September 16, 2007 2:00 pm
Davis Hall, GBPAC, Cedar Falls
with WCFSO members Anita Tucker, violin, Jonathan Chenoweth, cello & Sean Botkin, piano
An annual afternoon of chamber music event for which I perform on clarinet alongside colleagues from the WCFSO. For this year's special program I will share my family's amazing story of survival in Nazi camps during the Holocaust. The concert is also part of the University of Northern Iowa Holocaust Program.

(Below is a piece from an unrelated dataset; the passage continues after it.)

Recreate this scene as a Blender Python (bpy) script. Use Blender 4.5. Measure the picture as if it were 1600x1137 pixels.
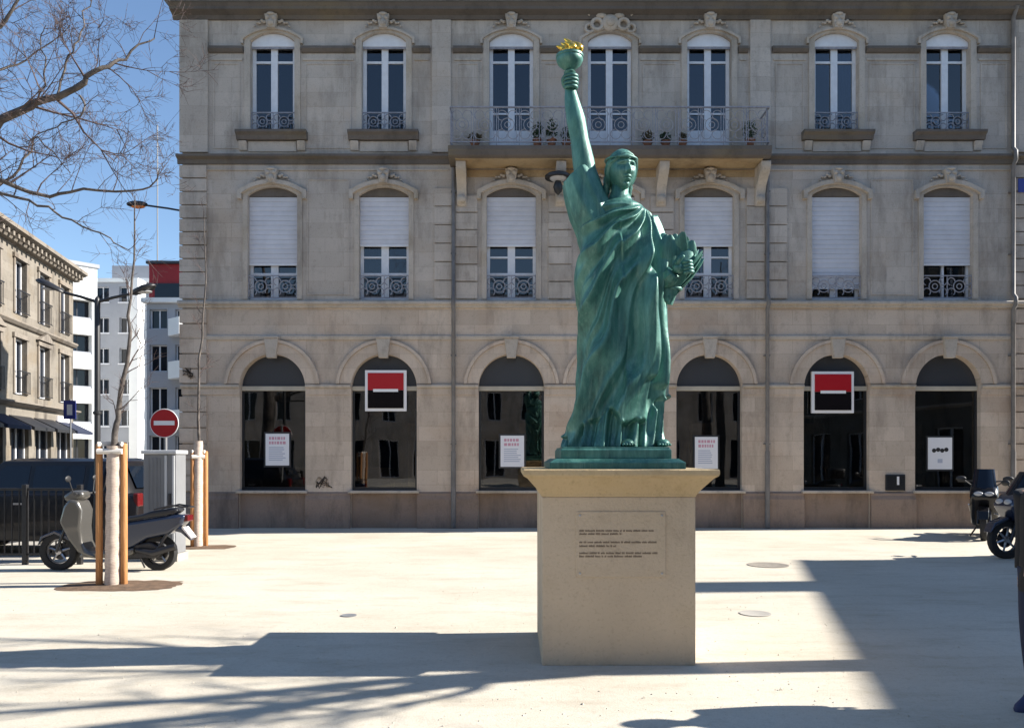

Hindemith – Sonata For Clarinet and Piano
Haas – Suite for Piano
Messiaen – Quartet for the End of Time
Related concert – Know the Score LIVE! Holocaust Remembrance Day
Related post – Yom Hashoah
Performers capture Holocaust mood
By George F. Day
Waterloo-Cedar Falls Symphony
September 21, 2007
A large, receptive audience filled Davis Hall at the Gallagher-Bluedorn Performing Arts Center on September 16 to hear a chamber music concert, part of the University of Northern Iowa Holocaust Education and Remembrance Program. The four performers were Jason Weinberger, clarinet; Anita Tucker, violin; Jonathan Chenoweth, cello; and Sean Botkin, piano. All are members of the Waterloo-Cedar Falls Symphony.
The Holocaust theme was evident in the seriousness of the music and the lives and times of the three composers. Pavel Haas died in a Nazi concentration camp and Olivier Messiaen also was in a German prison camp. Hindemith was influenced by the musical tendencies of that period. Another connection was brought out by Weinberger in his excellent concert talk. His own grandparents, on both sides, were imprisoned in Nazi death camps but miraculously survived.
The first of the tree pieces was the Sonata for Clarinet and Piano by Hindemith. A wide variety of moods was expressed in the Sonata: From the dreamy, whispering first movement through the swift and mostly playful second movement, to the lively finale with its childlike skipping rhythms. The seamless playing of this meditative piece created a jewel of an introduction to the rest of the program.
Next we heard the Suite for Piano, Opus 13 by the Moravian composer Haas. Haas, not widely known in the United States, was influenced by folk music of his native land and jazz from abroad. Elements of both can be discerned in the suite, which was admirably played by Botkin. A work with quick rhythmic shifts, it creates moods ranging from gentle poignant to highly dramatic.
The grand showpiece was a performance of Messiaen's Quartet for the End of Time.This work and performance were accurately described by a friend as the final notes sounded: ‘Monumental!’
Eight movements of a dazzling variety of instrumental combinations and styles, it was composed under the worst conditions imaginable. Messiaen was a prisoner in a Nazi work camp when he wrote the score, and it was first played before a group of prisoners and guards in 1941.
The power of Messiaen's score is in the complete absence of traditional forms. It is totally original and almost impossible to describe. Certainly it is more ‘avant’ than most musical works of the 20th century. The elusive nature of the Quartet is partly explained by the title. Messiaen, a deeply religious man, drew the central idea from the Book of Revelation where the angel utters the apocalyptic decree: ‘There shall be no more time.’
Such a concept forces one to see - through the music - time, life and death from a new, mystical perspective. The Quartet employs bird song [subtly evoked by the clarinet], hypnotic piano passages, melancholy glissando sounds from the cello, and a hear-breaking meditation by the violin [played with the purest of tones by Tucker].
The Quartet score is fearfully difficult but it was flawlessly interpreted by these fine musicians. Their triumph and Messiaen's clearly was apparent at the conclusion by the audience's clamorous, standing, shouting ovation.
Note: All reviews are edited for length and spelling.